I feel like I’ve been part of genuinely building something from scratch with my colleagues.

And this tangibly benefits teachers and students across the country.

Building a process from the ground up, shaping it, implementing it, iterating on it, and bringing others into it, is one of the reasons that working in a startup is pretty darn cool.

I’m also grateful that Third Space Learning supported me to become a certified Mental Health First Aider in February 2022.

The achievement of encouraging ongoing conversations around mental health in the workplace is potentially my proudest of all.”


Where do you see your career heading?

“In all honesty, I’m not entirely sure.
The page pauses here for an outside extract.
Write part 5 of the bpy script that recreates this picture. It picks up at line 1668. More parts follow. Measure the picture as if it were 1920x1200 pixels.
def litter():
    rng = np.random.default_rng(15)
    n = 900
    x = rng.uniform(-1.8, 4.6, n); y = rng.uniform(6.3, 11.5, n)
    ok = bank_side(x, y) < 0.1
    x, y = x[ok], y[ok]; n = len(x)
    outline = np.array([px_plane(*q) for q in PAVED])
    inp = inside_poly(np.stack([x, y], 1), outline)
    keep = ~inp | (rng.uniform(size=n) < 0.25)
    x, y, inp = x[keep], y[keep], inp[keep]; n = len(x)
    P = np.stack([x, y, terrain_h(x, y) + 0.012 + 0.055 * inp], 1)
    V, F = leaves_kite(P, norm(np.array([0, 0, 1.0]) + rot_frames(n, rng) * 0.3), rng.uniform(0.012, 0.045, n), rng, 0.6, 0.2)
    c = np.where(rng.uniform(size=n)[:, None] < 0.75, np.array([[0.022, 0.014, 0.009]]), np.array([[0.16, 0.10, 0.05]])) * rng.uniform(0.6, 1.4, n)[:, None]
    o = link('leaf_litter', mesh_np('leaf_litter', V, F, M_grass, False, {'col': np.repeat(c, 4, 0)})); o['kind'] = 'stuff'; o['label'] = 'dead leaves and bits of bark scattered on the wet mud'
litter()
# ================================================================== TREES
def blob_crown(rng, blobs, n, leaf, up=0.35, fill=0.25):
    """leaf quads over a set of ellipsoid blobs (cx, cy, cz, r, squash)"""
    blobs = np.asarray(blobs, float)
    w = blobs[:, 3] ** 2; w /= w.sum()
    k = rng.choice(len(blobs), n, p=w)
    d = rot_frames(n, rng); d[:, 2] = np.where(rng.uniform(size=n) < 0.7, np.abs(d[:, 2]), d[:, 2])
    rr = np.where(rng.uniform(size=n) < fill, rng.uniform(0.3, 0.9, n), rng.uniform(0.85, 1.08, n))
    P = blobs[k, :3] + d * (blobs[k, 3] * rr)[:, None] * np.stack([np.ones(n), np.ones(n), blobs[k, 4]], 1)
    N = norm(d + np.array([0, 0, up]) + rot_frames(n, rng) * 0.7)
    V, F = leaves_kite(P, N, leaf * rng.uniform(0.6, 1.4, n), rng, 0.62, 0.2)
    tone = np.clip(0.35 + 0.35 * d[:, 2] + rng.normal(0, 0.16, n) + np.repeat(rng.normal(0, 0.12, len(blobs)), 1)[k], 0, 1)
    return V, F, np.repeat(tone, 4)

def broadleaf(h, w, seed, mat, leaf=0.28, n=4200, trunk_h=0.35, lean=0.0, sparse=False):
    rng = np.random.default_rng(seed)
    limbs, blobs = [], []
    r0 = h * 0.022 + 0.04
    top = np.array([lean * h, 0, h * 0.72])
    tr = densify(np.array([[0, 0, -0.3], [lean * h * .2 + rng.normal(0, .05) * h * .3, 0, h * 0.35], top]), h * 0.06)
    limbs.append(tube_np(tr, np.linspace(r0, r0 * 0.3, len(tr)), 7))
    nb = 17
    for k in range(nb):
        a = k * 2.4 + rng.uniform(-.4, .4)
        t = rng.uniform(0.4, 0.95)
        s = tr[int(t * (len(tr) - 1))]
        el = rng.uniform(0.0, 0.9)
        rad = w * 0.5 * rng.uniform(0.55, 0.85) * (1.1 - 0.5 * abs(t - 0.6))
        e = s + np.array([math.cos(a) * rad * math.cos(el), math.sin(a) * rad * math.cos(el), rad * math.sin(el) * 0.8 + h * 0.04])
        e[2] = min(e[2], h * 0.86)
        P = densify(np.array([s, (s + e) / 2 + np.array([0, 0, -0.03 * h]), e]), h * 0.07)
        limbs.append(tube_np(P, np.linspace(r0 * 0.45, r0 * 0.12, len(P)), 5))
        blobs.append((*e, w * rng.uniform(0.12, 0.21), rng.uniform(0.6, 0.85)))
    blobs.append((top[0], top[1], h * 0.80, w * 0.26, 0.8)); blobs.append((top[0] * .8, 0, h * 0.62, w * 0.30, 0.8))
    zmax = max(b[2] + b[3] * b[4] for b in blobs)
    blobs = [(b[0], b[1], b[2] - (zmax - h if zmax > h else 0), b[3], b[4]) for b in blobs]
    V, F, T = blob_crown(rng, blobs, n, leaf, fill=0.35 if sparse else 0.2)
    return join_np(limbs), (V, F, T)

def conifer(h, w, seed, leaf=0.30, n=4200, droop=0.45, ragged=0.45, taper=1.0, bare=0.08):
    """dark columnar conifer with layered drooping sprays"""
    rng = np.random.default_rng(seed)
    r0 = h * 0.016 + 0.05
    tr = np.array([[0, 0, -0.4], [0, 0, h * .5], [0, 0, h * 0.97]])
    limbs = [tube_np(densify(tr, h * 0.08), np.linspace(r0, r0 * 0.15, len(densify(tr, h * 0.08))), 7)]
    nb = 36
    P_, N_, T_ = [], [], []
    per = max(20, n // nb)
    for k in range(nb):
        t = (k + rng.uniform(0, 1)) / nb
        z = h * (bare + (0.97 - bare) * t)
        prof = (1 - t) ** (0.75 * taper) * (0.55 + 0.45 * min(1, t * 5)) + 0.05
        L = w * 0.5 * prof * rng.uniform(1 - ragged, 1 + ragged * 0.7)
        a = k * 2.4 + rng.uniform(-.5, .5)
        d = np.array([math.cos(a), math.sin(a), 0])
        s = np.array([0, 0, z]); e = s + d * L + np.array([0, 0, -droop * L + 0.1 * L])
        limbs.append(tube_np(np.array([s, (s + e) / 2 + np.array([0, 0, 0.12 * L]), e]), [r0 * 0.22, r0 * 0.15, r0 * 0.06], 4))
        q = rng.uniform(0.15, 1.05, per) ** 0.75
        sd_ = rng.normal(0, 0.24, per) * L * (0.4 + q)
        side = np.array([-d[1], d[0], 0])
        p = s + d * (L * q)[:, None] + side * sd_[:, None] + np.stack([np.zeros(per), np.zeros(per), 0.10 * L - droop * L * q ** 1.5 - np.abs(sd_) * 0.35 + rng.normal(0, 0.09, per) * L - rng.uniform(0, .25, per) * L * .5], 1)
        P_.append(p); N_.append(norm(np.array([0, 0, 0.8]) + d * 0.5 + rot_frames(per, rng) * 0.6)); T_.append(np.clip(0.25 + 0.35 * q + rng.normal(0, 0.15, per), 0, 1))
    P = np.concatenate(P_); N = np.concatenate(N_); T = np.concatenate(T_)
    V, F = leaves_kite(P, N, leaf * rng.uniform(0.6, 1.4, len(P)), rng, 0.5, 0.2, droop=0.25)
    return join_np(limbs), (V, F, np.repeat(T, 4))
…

But that’s something I find rather more exciting than terrifying these days!

Before securing the role through Give A Grad A Go, I had potentially pigeonholed myself into a single sector, and ultimately defined myself too narrowly.

Now, I feel like I’m more of a multipotentialite, and the possibilities are endless!

Diving into a new discipline (SEO) at a maths tuition company (with a firm humanities background), felt like a bit of a risk.

Instead, I was given a genuine chance to learn something new, and relinquished any set idea of who I was and what I did.

Without wishing to veer into anything too philosophical, my role through Give A Grad A Go gave me a new perspective on what ‘Lucy at work’ looks like!

At some point, I might move into broader content marketing, perhaps at an agency where I have the chance to work with lots of different clients and sectors.

I would also like to continue writing and being creative for causes I care about, potentially with even more of a design element.

I’ve also appreciated the (content) operations side of things in a way I didn’t expect, so that might be another avenue to pursue.

Finally, career trajectories are often not linear, and only at the end can you append some kind of narrative to it all.

I think graduates can often feel the pressure to follow a particular path or timeline, but comparing yourself to others is rarely worthwhile.”


What advice would you give someone looking to start a career as a Content & SEO Manager?

“For someone looking to start a career as an SEO Strategist, Content & SEO Editor, Content & SEO Executive, or Content & SEO Manager, my best advice would be to step back and consider how your current experience could equip you for such a role.

Why does the content and SEO side of marketing particularly interest you?

And, by ‘experience’, I mean anything!

As is increasingly acknowledged, you can’t have several years of (paid) experience for an entry-level role!

Critically think about that university project, society, part-time work, or volunteering.

Interrogate how you portray that experience on a page. Be detailed and specific. What role did you play? What did that experience teach you?

Much like my own journey, be open-minded, and willing to try something new and potentially out of your comfort zone!

I’m often impressed by people that try making a website, write regularly (such as a blog), consume interesting books or podcasts, or just analyse examples of marketing that speaks to them.

I realise many people don’t necessarily have the time or money to spend on such pursuits, so being realistic here is important!

Then, when you’re interviewed for a content and SEO role, do your research about the company! What makes them unique? What engages you most about their work? I’m sure this advice could be applied to lots of other roles too…”


Anything you wished you knew when you first started out in this industry/role?

“Both SEO and EdTech are fluid, exciting, and evolving places to be. I don’t think I quite realised just how much you never stop learning or completely master the art of SEO.

I find the psychology behind what people search for on Google potentially the most intriguing part of SEO and keyword research.

My parting advice is obvious (and universally applicable); listen, ask questions, have a go, rinse and repeat!”


“Enjoy the path of continuous development rather than any kind of destination.”